Rows from a 3D scene dataset
____

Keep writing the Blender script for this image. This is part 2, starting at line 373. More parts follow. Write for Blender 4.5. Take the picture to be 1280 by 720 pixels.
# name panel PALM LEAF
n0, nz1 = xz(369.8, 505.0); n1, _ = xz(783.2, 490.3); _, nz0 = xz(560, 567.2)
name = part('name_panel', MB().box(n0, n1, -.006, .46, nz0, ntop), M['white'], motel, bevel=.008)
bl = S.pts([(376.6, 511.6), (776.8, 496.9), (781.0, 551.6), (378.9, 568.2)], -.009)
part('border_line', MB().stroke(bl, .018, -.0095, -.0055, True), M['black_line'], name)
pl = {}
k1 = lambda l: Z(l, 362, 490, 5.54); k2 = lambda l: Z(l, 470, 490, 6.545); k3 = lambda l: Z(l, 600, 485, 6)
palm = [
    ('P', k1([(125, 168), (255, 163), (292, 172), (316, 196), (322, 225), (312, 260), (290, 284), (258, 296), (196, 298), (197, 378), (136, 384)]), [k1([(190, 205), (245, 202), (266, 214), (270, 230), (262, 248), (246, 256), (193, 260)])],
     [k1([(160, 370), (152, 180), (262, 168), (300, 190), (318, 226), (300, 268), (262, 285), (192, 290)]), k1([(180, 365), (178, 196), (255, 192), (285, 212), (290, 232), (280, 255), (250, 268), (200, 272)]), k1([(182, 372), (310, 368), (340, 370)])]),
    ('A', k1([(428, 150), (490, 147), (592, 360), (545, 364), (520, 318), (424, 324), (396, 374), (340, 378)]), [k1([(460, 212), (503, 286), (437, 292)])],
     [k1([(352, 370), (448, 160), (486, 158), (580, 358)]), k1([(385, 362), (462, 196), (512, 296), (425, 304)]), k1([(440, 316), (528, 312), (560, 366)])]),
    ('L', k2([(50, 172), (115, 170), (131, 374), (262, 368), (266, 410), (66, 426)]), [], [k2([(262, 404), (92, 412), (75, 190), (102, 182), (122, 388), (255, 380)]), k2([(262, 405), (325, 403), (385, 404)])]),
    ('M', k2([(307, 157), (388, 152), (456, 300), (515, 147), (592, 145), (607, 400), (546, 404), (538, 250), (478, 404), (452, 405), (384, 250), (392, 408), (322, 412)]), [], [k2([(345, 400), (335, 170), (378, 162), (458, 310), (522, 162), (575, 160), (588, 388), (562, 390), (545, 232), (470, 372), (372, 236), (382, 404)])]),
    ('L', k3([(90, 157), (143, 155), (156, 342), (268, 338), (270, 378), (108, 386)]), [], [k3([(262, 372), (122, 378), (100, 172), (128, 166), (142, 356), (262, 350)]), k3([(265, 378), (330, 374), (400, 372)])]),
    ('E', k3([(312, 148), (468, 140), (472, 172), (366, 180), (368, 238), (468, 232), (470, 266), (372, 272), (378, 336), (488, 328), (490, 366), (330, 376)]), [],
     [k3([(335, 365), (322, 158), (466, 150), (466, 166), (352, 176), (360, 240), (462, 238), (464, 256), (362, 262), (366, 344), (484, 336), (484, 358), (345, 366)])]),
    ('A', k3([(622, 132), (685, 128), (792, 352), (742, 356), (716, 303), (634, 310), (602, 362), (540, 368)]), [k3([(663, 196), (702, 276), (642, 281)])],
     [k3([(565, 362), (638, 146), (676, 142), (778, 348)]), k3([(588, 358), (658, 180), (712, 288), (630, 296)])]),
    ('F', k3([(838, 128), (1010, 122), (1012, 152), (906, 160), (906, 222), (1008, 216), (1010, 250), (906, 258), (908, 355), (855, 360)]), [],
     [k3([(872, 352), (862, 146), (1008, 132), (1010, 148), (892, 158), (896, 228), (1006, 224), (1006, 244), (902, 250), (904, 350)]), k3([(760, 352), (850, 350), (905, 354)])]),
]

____

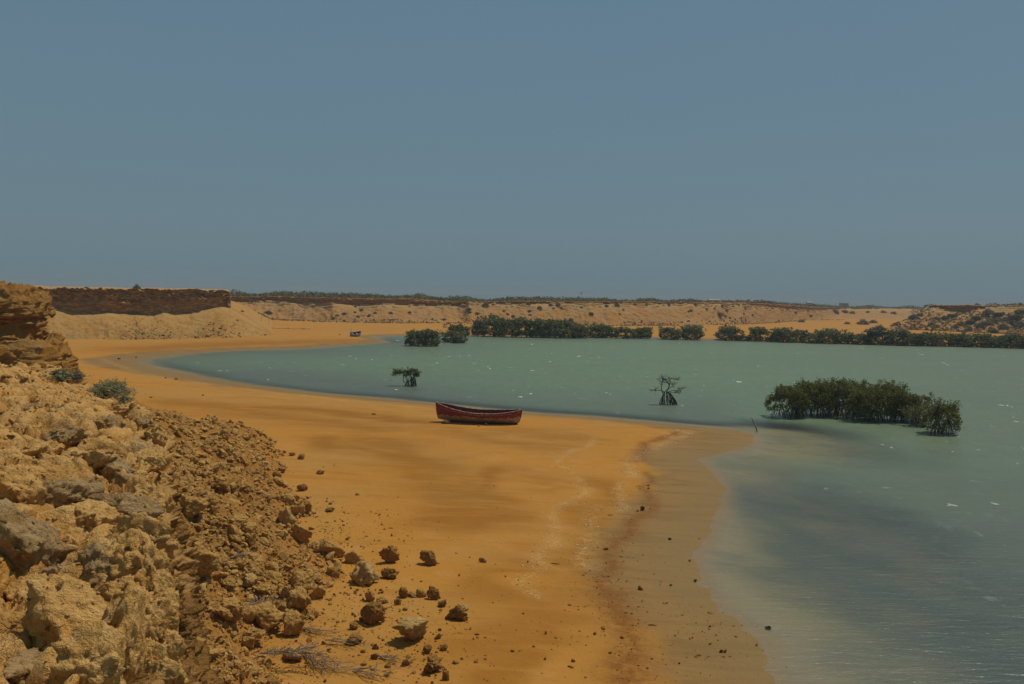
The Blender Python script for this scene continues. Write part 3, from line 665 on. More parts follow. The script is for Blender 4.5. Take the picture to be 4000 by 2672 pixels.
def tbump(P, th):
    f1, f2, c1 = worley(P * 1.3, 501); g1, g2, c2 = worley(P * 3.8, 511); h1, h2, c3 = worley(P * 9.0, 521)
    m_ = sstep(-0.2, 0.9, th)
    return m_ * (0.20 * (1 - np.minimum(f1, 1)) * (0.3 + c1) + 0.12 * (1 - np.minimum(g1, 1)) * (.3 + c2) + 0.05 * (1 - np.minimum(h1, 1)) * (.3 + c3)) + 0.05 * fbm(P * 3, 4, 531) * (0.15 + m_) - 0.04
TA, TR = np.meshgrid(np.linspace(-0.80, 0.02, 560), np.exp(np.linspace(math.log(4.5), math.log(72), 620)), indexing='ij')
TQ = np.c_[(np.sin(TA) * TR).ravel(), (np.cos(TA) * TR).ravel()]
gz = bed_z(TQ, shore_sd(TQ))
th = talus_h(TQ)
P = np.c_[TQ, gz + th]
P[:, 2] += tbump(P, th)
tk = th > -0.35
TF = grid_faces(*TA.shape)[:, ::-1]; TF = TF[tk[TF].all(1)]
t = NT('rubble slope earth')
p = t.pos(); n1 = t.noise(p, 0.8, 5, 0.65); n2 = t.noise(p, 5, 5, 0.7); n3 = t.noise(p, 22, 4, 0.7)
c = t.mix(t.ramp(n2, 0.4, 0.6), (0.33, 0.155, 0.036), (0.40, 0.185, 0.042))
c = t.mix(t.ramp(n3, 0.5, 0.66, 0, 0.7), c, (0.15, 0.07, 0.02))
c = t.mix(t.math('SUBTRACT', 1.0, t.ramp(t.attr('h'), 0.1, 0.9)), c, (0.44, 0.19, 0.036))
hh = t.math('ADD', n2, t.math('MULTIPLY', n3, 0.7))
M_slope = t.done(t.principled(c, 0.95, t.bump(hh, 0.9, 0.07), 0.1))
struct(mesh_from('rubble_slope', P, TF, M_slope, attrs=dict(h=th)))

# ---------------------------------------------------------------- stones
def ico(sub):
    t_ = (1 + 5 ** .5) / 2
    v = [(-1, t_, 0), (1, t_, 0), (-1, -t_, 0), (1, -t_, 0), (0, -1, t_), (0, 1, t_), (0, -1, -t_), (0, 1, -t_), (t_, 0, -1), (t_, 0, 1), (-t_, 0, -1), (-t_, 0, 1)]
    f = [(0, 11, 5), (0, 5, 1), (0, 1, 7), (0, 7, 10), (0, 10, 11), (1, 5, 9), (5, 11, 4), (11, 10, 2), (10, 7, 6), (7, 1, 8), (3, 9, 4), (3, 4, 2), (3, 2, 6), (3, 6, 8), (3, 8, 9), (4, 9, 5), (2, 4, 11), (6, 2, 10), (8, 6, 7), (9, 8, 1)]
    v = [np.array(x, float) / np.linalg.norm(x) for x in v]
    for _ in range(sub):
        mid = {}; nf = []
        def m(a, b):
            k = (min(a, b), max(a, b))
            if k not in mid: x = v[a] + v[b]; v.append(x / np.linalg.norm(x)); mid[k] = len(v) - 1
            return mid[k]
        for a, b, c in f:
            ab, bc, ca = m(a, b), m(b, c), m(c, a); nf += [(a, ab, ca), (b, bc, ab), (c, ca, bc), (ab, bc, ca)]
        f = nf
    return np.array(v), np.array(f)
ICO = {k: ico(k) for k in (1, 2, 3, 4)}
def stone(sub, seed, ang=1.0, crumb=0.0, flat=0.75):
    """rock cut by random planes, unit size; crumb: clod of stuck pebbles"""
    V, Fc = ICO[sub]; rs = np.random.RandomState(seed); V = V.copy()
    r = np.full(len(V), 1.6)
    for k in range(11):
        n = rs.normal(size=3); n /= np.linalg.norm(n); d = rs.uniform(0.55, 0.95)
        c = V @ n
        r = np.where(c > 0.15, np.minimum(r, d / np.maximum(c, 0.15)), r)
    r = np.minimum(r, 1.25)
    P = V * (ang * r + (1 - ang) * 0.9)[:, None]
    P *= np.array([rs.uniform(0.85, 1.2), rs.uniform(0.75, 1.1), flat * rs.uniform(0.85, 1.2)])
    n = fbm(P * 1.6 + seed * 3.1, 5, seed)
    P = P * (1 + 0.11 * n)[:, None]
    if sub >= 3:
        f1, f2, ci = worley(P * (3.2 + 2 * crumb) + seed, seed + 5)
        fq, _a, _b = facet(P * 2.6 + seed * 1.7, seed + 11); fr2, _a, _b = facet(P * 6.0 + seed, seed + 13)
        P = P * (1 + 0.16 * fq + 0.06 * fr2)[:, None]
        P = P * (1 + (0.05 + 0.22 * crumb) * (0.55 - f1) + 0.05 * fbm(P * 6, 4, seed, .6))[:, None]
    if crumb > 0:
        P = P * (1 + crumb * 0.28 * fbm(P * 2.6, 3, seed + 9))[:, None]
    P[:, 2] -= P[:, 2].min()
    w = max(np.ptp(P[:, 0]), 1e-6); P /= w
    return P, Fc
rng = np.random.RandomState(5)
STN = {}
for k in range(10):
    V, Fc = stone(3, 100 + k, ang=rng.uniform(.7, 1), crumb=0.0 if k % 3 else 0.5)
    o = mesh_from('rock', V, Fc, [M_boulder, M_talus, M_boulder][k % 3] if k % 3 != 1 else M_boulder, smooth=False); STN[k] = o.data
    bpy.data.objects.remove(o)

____

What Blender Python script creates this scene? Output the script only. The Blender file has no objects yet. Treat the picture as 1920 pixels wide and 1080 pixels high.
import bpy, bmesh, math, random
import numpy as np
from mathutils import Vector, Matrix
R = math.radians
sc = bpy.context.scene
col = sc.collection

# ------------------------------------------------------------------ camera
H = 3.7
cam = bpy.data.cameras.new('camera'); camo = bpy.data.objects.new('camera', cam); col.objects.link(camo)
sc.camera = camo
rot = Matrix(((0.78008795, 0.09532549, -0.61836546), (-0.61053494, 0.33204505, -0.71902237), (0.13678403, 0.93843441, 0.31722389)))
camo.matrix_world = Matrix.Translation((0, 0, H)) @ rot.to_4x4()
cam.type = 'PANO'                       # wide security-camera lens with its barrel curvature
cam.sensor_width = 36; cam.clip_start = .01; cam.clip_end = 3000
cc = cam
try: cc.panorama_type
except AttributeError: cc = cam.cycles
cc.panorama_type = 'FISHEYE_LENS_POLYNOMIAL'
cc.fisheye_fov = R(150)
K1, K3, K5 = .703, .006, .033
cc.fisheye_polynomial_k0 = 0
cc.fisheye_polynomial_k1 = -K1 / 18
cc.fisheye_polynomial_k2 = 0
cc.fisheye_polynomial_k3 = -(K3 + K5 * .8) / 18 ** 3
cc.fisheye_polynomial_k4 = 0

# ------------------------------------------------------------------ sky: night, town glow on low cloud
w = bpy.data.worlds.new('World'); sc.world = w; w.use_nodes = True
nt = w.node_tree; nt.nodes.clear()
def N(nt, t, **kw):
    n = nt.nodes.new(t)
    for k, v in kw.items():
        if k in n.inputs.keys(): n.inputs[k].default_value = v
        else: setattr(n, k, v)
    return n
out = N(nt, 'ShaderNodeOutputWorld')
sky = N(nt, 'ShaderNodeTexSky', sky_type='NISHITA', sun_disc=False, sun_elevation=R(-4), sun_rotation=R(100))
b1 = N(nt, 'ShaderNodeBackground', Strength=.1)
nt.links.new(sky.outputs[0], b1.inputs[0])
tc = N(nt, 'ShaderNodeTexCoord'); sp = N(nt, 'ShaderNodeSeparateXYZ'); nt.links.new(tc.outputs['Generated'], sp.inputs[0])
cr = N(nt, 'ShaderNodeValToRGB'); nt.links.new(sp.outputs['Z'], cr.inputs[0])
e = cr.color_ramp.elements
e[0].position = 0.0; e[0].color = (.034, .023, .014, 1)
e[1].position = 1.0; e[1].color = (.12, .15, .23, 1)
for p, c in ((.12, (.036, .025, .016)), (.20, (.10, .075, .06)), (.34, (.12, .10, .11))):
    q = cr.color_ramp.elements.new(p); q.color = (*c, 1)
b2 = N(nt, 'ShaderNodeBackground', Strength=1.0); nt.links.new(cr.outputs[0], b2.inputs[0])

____

GOAL:
Within the listing above, give again exactly every line from the line with "The Blender Python" through the line with "TF, M_slope, attrs=dict(h=th)))", both included, and no other line.

EXERCISE RESPONSE:
The Blender Python script for this scene continues. Write part 3, from line 665 on. More parts follow. The script is for Blender 4.5. Take the picture to be 4000 by 2672 pixels.
def tbump(P, th):
    f1, f2, c1 = worley(P * 1.3, 501); g1, g2, c2 = worley(P * 3.8, 511); h1, h2, c3 = worley(P * 9.0, 521)
    m_ = sstep(-0.2, 0.9, th)
    return m_ * (0.20 * (1 - np.minimum(f1, 1)) * (0.3 + c1) + 0.12 * (1 - np.minimum(g1, 1)) * (.3 + c2) + 0.05 * (1 - np.minimum(h1, 1)) * (.3 + c3)) + 0.05 * fbm(P * 3, 4, 531) * (0.15 + m_) - 0.04
TA, TR = np.meshgrid(np.linspace(-0.80, 0.02, 560), np.exp(np.linspace(math.log(4.5), math.log(72), 620)), indexing='ij')
TQ = np.c_[(np.sin(TA) * TR).ravel(), (np.cos(TA) * TR).ravel()]
gz = bed_z(TQ, shore_sd(TQ))
th = talus_h(TQ)
P = np.c_[TQ, gz + th]
P[:, 2] += tbump(P, th)
tk = th > -0.35
TF = grid_faces(*TA.shape)[:, ::-1]; TF = TF[tk[TF].all(1)]
t = NT('rubble slope earth')
p = t.pos(); n1 = t.noise(p, 0.8, 5, 0.65); n2 = t.noise(p, 5, 5, 0.7); n3 = t.noise(p, 22, 4, 0.7)
c = t.mix(t.ramp(n2, 0.4, 0.6), (0.33, 0.155, 0.036), (0.40, 0.185, 0.042))
c = t.mix(t.ramp(n3, 0.5, 0.66, 0, 0.7), c, (0.15, 0.07, 0.02))
c = t.mix(t.math('SUBTRACT', 1.0, t.ramp(t.attr('h'), 0.1, 0.9)), c, (0.44, 0.19, 0.036))
hh = t.math('ADD', n2, t.math('MULTIPLY', n3, 0.7))
M_slope = t.done(t.principled(c, 0.95, t.bump(hh, 0.9, 0.07), 0.1))
struct(mesh_from('rubble_slope', P, TF, M_slope, attrs=dict(h=th)))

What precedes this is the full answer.